Letter and Emails
Honors students explain perks
THE RECENT OPINION piece entitled "Good for Few, Bad for Most" voiced several legitimate concerns about possible inequalities created by the university's honors program (UHP). Several UHP students would like to clarify these misunderstandings to promote a better understanding of how the honors program works.
Priority registration enables students to schedule required classes around fixed times for honors classes necessary to satisfy UHP requirements. Athletes are similarly granted priority registration to coordinate academic schedules around regular practices. Priority registration does not give UHP students an unfair advantage; rather, it makes it possible to combine an honors curriculum with that of a given major. (Keep in mind that e-campus limits registration for every student at 19 units.)
Individual UHP scholarships are paid out of the university's aggregate income from student tuition, corporate donations, and interest income on the university's endowment. Funds are drawn from the same pool that supplies other financial aid disbursements such as athletic scholarships, department awards, and the tuition remission plan that enables children of faculty members to attend Santa Clara at no cost.
UHP classes, like upper-division classes, are capped to create more depth in a smaller, seminar-style setting. Professors that teach honors classes are not exclusive to the program.
The honors program allows motivated students to challenge themselves with academically rigorous coursework. Like every other university, Santa Clara rewards these individuals for their effort by enabling them to work toward their full potential.
Brian Traglio, accounting and philosophy, '03
Denis Vrdoljak, engineering-physics and philosophy, '05
Hussein poses urgent threat
I FIND IT disturbing that Troy Simpson's attempt at objective journalism in last weeks' paper pitted the opinions of two freshmen in support of action in Iraq against the opinions of two upperclassmen, a leader of a campus organization, and four professors with anti-action opinions. The attempt to portray people who advocate action in Iraq as uninformed is laughable.
Our president and his advisors are not lost, disillusioned, or selling a lie to the American people. It is perfectly acceptable to disagree with the American government, but attempts to cast the president and those that support him as uninformed are absurd.
Some decry military action because there isn't an imminent threat to our nation from Iraq. I ask them: why then is the Hussein regime risking so much to gain weapons of mass destruction? Hussein will attempt to hold Kuwait, Saudi Arabia or parts of Europe hostage when he is capable. When he does, the U.S. economy will suffer greatly, and U.S. military personnel will be obliged to respond. Hussein's alleged ties to Al Queda are also an important threat to our nation - remember Sept. 11?

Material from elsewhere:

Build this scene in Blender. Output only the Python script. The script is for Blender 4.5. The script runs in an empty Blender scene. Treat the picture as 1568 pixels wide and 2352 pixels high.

Finally, those who whimper "violence is never the answer" should remember how Nazi rule was terminated and how the Taliban's oppression of Afghani women has ended - just two examples of how violence, as a thoughtful and final option undertaken somberly, has worked for the good of our world. People of character rise up when the time comes to address evil like the Hussein Regime. Hussein's violations of the world's will are fact. It's time to disarm him.